Work done by irreversible and reversible processes

Join the discussion
Ask a follow-up here, or get your own question answered by working scientists, mathematicians and engineers — people, not an autocomplete.
Real named experts · corrections over time · the nuance an AI answer skips
5 replies · 2K views
Hamiltonian
Messages
296
Reaction score
193
I am not able to follow the derivation of work done in a reversible and irreversible process as I don't get why the work done should be different in the two processes.
a reversible process is said to be a process that occurs infinitesimally slowly and an irreversible process goes from initial to the final state in a single step in finite time and cannot be reversed.

I don't understand why an irreversible process can't be reversed if you consider the example of a cylinder containing a gas onto which a piston is placed if the piston is pushed down and taken from a height I to a height F infinitesimally slowly it is said to be reversible but if it is taken in one step it is said to be irreversible.
why can't the process be reversed if the piston is taken down in a single step?

either way shouldn't the work done be the same?

my book says work done by an irreversible process is $$P\Delta V$$ and work done by an isothermal reversible process is $$ -2.303nRT\log(Pi/Pf) $$
 
on Phys.org
For the isothermal reversible process, maybe you have a bunch of tiny weights on top of the piston, which you remove one by one to facilitate the reversible expansion of the gas inside. The internal and external forces per unit area on the piston face are always equal and the work done by the gas is$$W = \int_{V_1}^{V_2} P dV = \int_{V_1}^{V_2} \frac{nRT}{V} dV = nRT \ln\frac{V_2}{V_1} = nRT \ln \frac{P_1}{P_2} \quad \left( \approx 2.303nRT\log{\frac{P_1}{P_2}}\right)$$The pressures in the above could be the internal or external pressures to the piston, since they're equal at all times. For the irreversible expansion, however, the force per unit area at the inside piston face is not given by the ideal gas law (since we need to take into account other factors, like viscous stresses in the gas), so instead we deal with the external pressure. If you compress the gas, hold the piston in place and suddenly release the piston, the atmospheric pressure on the external face is considered constant and the work done by the gas during the irreversible expansion, between two equilibrium states, is just$$W = \int_{V_1}^{V_2} P_{\text{ext}} dV = P_{\text{ext}} \Delta V$$(N.B. The force on the inside face is some function ##\vec{F}(t)##, but if you apply the work-energy theorem to the piston between the equilibrium states you'll notice that ##\int \vec{F} \cdot d\vec{r} - P_{\text{ext}} \Delta V = 0##, i.e. the work done by the gas inside is ##P_{\text{ext}} \Delta V##).

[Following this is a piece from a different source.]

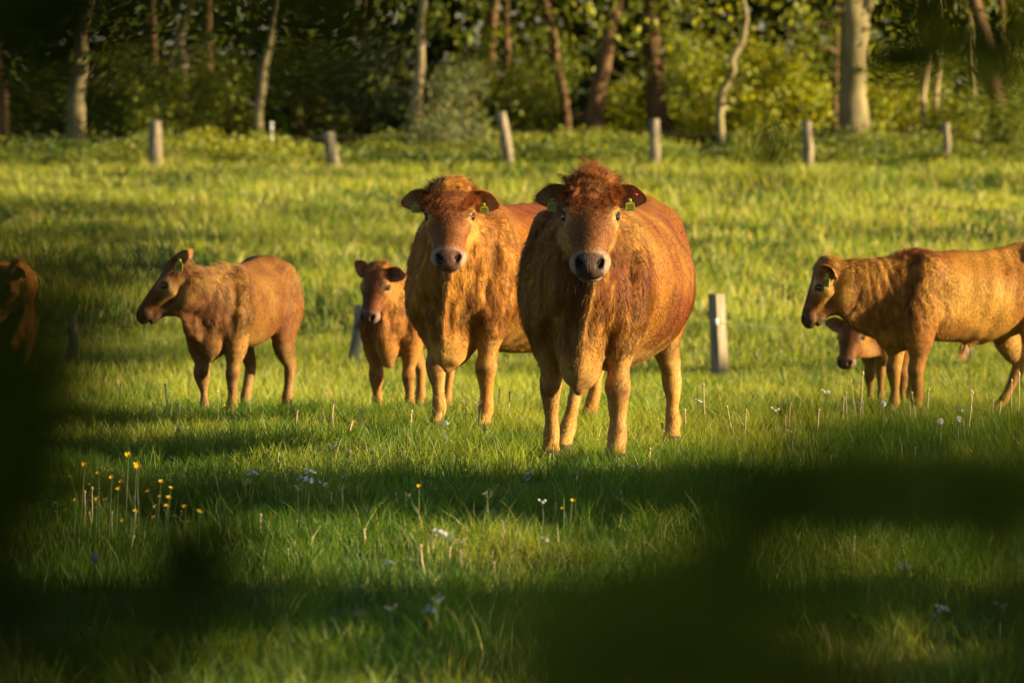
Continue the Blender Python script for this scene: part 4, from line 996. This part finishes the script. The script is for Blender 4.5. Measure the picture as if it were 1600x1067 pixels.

It might be easier to visualise if you sketch the two paths on the PV plane, and look at the difference in areas between the two paths :smile:
 
Last edited by a moderator:
  • Like
Likes   Reactions: vanhees71
etotheipi said:
(N.B. The force on the inside face is some function ##\vec{F}(t)##, but if you apply the work-energy theorem to the piston between the equilibrium states you'll notice that ##\int \vec{F} \cdot d\vec{r} - P_{\text{ext}} \Delta V = 0##, i.e. the work done by the gas inside is ##P_{\text{ext}} \Delta V##).
For a massless-frictionless piston, the force F the gas exerts on the inside piston face does not only integrate in this way. At all times during the irreversible process, ##F=P_{ext}A##. The viscous stresses and rate of piston movement combine in such a way that this happens.
 
  • Like
Likes   Reactions: vanhees71 and etotheipi
Chestermiller said:
For a massless-frictionless piston, the force F the gas exerts on the inside piston face does not only integrate in this way. At all times during the irreversible process, ##F=P_{ext}A##. The viscous stresses and rate of piston movement combine in such a way that this happens.

For the massless piston that has to be true, since the net force on a massless piston must be zero otherwise the acceleration would diverge. But for the massive piston, there must be an imbalance in force per unit area on either side in order to accelerate and then decelerate the piston, so the force per unit area on the inside face would need to vary with time. Is that right?
 
etotheipi said:
For the massless piston that has to be true, since the net force on a massless piston must be zero otherwise the acceleration would diverge. But for the massive piston, there must be an imbalance in force per unit area on either side in order to accelerate and then decelerate the piston, so the force per unit area on the inside face would need to vary with time. Is that right?
Yes. But, if you specify that your system is the gas, the ##P_{ext}## is the pressure on the inside face of the piston. And, if you specify that your system is the gas plus piston, the ##P_{ext}## is the pressure on the outside face of the piston, but the kinetic energy change of the piston needs to be included. Of course, by the time you reach final steady state, the viscous stresses will have damped the piston motion, and your equation will apply, but with the upper limit of integration being infinite time.
 
  • Like
Likes   Reactions: vanhees71 and etotheipi
Thanks, yes I completely agree with all of that. You said it much better than I did :smile: